Families — however close and loving are minefields of hidden sensitivities, unspoken emotions unexamined memories. Members finish each other’s sentences, know the punch lines of each other’s jokes and are only too aware of each other’s Achilles’ heels.
So even while enjoying the earthy wit and good-natured bantering among members of the Kapoor clan, I was watching for body language, group power dynamics and the silences between the words. Would any one display pique at being teased, a hint of bruised ego or discomfort at any of the questions?
To my amazement — nada. Whether it was Daboo Kapoor’s spontaneous and refreshing responses on the “rapid fire” round or Chintu being sportsmanlike about revealing his grumpy nature or Rajiv Kapoor being up front about the Kapoor fondness for food and drink — the family carried off their performance with admirable elan. Not one false note, not one missed beat not one awkward moment.
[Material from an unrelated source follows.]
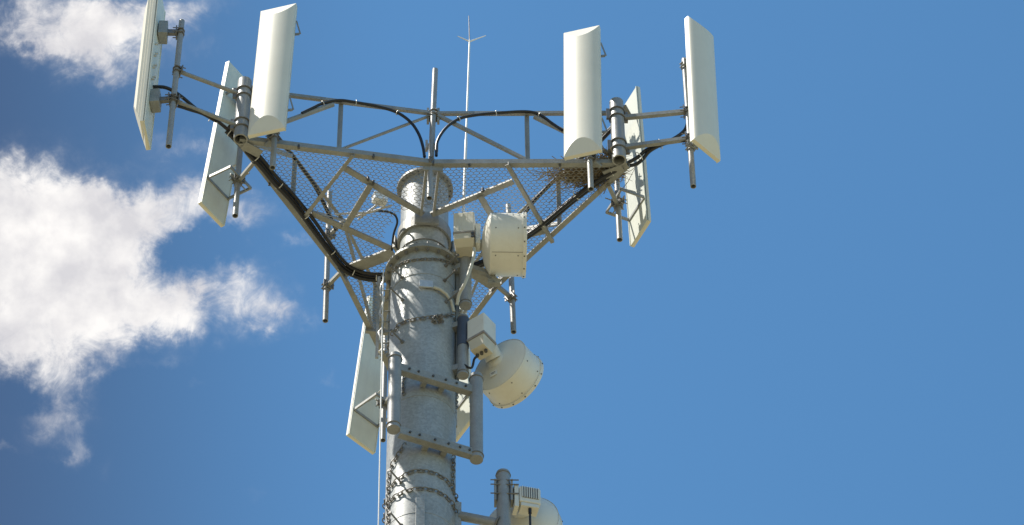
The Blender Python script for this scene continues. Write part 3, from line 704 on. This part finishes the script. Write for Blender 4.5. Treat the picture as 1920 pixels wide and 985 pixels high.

In an industry in which people are famously thin skinned and prone to sulks and bruised feelings, the Kapoor’s came across as a family that has worked out its chinks and knows how to bask in each other’s company.
Of course that their interlocutor was none other than Karan Johar himself, a great believer in family values, who has done more for advocating the big fat happy (Punjabi) family phenomena than any one else alive today, this ought to have come as no surprise.
Karan — a product of a loving and well-adjusted film family, must have created an environment that brought out the best in the Kapoors and his extraordinary emotional intelligence would have been on alert for undertows and minefields. But whatever the circumstance the Kapoors (especially their sister Rima who was the only one in the group unexposed to the show world) acquitted themselves with flair.
How many other prominent Indian families could carry off a similar situation? Or be able to face a cameramen en masse and come out smiling? When will the Thakerays the Ambanis the Gandhis the Karunnanidhis and others realise that their biggest and most urgent need is to resolve their own issues and discover their familial strengths? Not only for the world to witness but for their own happiness.
From someone who has the advantage of coming from a big fat happy clan — it’s the only wisdom I offer this Saturday.
While we search increasingly for virtual communities to belong to, learning to love the one you’ve been born into is one of life’s biggest lessons and joys.